*Extracted records*.
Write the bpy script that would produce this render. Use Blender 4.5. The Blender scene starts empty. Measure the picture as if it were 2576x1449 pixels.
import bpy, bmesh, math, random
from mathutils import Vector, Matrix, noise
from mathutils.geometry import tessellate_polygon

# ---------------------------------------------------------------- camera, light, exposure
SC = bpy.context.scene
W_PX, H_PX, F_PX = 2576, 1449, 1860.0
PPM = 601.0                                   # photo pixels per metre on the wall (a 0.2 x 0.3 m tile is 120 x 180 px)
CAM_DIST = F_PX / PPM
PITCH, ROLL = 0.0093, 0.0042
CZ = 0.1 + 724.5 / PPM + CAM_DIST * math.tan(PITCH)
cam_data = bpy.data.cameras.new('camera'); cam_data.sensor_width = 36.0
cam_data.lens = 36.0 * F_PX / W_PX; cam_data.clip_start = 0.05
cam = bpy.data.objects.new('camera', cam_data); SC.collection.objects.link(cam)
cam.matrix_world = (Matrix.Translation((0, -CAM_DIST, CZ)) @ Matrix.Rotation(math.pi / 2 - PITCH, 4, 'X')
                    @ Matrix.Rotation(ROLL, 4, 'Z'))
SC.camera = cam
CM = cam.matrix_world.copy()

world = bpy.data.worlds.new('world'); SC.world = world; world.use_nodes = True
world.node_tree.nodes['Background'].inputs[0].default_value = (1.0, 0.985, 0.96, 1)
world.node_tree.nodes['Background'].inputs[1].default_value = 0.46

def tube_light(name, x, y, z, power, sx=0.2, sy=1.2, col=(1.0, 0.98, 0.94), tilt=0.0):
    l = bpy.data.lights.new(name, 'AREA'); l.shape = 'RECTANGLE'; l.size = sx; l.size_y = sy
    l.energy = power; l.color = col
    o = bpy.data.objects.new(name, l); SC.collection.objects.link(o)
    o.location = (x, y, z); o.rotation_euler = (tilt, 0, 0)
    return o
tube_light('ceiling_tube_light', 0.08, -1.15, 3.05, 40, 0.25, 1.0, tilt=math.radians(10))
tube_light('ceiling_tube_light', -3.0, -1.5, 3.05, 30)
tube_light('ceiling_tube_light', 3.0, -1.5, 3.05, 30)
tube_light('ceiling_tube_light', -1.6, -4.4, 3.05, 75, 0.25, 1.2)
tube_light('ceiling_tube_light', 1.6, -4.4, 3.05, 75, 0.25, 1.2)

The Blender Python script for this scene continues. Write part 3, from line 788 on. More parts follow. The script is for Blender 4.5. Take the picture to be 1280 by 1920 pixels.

*Task details*.
Transcribe each entry exactly.

*Solution to the exercise*.
Write the bpy script that would produce this render. Use Blender 4.5. The Blender scene starts empty. Measure the picture as if it were 2576x1449 pixels.
import bpy, bmesh, math, random
from mathutils import Vector, Matrix, noise
from mathutils.geometry import tessellate_polygon

# ---------------------------------------------------------------- camera, light, exposure
SC = bpy.context.scene
W_PX, H_PX, F_PX = 2576, 1449, 1860.0
PPM = 601.0                                   # photo pixels per metre on the wall (a 0.2 x 0.3 m tile is 120 x 180 px)
CAM_DIST = F_PX / PPM
PITCH, ROLL = 0.0093, 0.0042
CZ = 0.1 + 724.5 / PPM + CAM_DIST * math.tan(PITCH)
cam_data = bpy.data.cameras.new('camera'); cam_data.sensor_width = 36.0
cam_data.lens = 36.0 * F_PX / W_PX; cam_data.clip_start = 0.05
cam = bpy.data.objects.new('camera', cam_data); SC.collection.objects.link(cam)
cam.matrix_world = (Matrix.Translation((0, -CAM_DIST, CZ)) @ Matrix.Rotation(math.pi / 2 - PITCH, 4, 'X')
                    @ Matrix.Rotation(ROLL, 4, 'Z'))
SC.camera = cam
CM = cam.matrix_world.copy()

world = bpy.data.worlds.new('world'); SC.world = world; world.use_nodes = True
world.node_tree.nodes['Background'].inputs[0].default_value = (1.0, 0.985, 0.96, 1)
world.node_tree.nodes['Background'].inputs[1].default_value = 0.46

def tube_light(name, x, y, z, power, sx=0.2, sy=1.2, col=(1.0, 0.98, 0.94), tilt=0.0):
    l = bpy.data.lights.new(name, 'AREA'); l.shape = 'RECTANGLE'; l.size = sx; l.size_y = sy
    l.energy = power; l.color = col
    o = bpy.data.objects.new(name, l); SC.collection.objects.link(o)
    o.location = (x, y, z); o.rotation_euler = (tilt, 0, 0)
    return o
tube_light('ceiling_tube_light', 0.08, -1.15, 3.05, 40, 0.25, 1.0, tilt=math.radians(10))
tube_light('ceiling_tube_light', -3.0, -1.5, 3.05, 30)
tube_light('ceiling_tube_light', 3.0, -1.5, 3.05, 30)
tube_light('ceiling_tube_light', -1.6, -4.4, 3.05, 75, 0.25, 1.2)
tube_light('ceiling_tube_light', 1.6, -4.4, 3.05, 75, 0.25, 1.2)

The Blender Python script for this scene continues. Write part 3, from line 788 on. More parts follow. The script is for Blender 4.5. Take the picture to be 1280 by 1920 pixels.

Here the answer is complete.